I just woke up from a dream, where it seemed I was struggling with understanding/visualizing/solving some problem/idea, and something happens which switches my language/medium-of-thought and suddenly, a flood of things come into picture, and what seemed an impasse/stalemate bursts into motion. This reminds me how important "Language" or the "Medium of expression of conscious thought" is.
This also reminded me of two quotes one by a Turing-award winner and one by a Usenet-famous-lisp-hacker:

Besides a mathematical inclination, an exceptionally good mastery of one's native tongue is the most vital asset of a competent programmer.
- Edsger Dijkstra
[I never understood this quote until now]

languages shape the way we think, or don't.
- Erik Naggum

This gives rise to many questions, one of them is probably impossible to answer:
What is the language/medium-of-expression of the subconscious/unconscious if there is one?

Other questions are easier, but nonetheless interesting:
What is the optimum language for Mathematics? for Problem Solving?
I believe Hadamard (but I might be wrong) said that the solution/insight to a problem distilled from something he cannot describe (a mess of mental artifacts). Ramanujam would say that the solution came to him in his sleep where his village goddess would come and whisper it to him.

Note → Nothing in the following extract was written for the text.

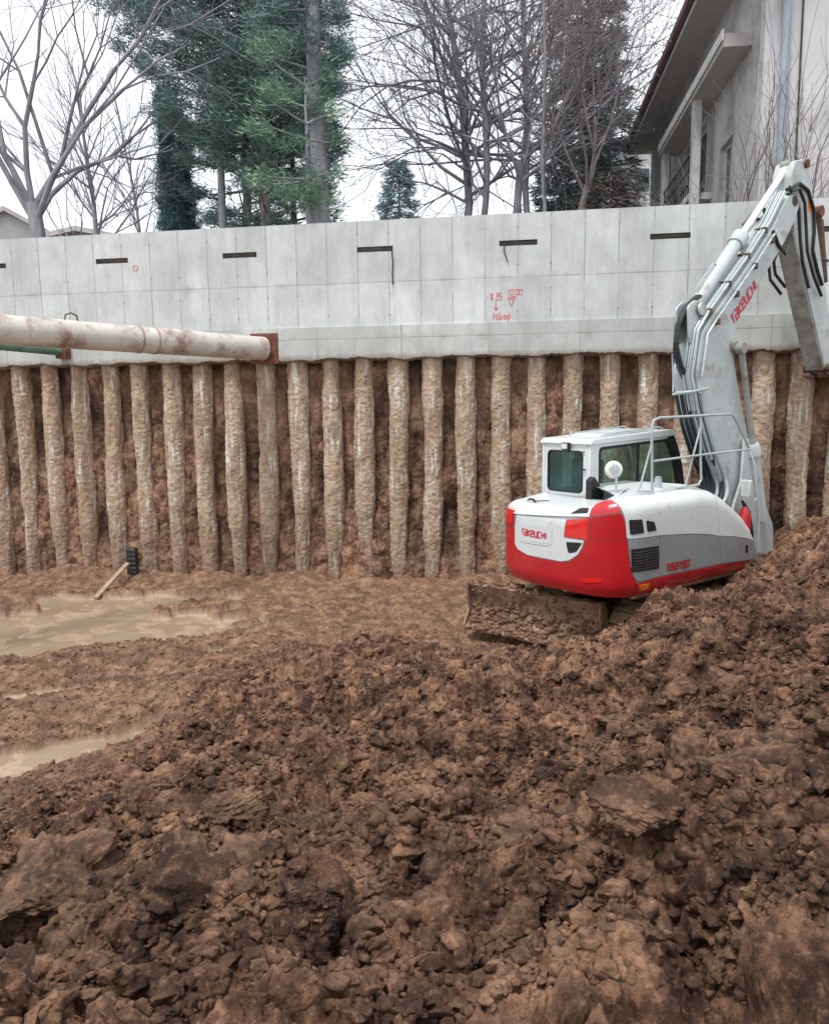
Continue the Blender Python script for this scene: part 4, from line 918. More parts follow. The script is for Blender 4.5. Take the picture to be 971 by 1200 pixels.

This is probably related to the first question, but certainly if Ramanujam and Hadamard had a different language to visualize/understand prime numbers and other mathematical abstractions, then certainly it shaped their solutions. But what of us lesser mortals? I usually use a lot of formal machinery and concise notation to represent a problem, not too many diagrams. Some people use a lot of diagrams, some people have a whole solution of one piece of paper with random scribblings and no structure, some people might use linear structure, very much like a proof proceeds. Perhaps one has to just discover what his or her optimum medium of expression is and there is no one single ring to rule them all.
Note that I am not talking about how the final solution is written down, I am inspecting the creative/analytic process of solving a problem and its medium of creation/analysis. But what is about language that affects this process? Is it the form/appearance/syntax that affects it more? Is it the content/vocabulary/idioms? Is it the arsenal of problem-solving strategies that one as accumulated over time that are now in-built into your language?. Is it the association on form, association on content, association on form with content?
By association I mean the brain working at a meta-level on the expression (of the problem) itself and doing some computing such as associating, deriving implicit facts, connecting, recognizing structure in the expression, pattern recognition (with an inbuilt/stored solving strategy) etc. The bigger the language - slower the association? or the way brain works does it scale pretty well? ...

What about designing programs/software and then implementing it in some computer language? More on this in some other post.


ps: writing is hard, one has to organize a lot of ideas (and I had many good ideas to put into this post) into some structure, hold the whole structure of what you are going to say in your head and then like tetris let it fall (more organizing) into one coherent solid piece. I believe playing chess exercises your ability of holding a lot of things (moves) in your head and should improve ones writing. Knuth says writing software is even harder than writing books, I wonder what he meant by that.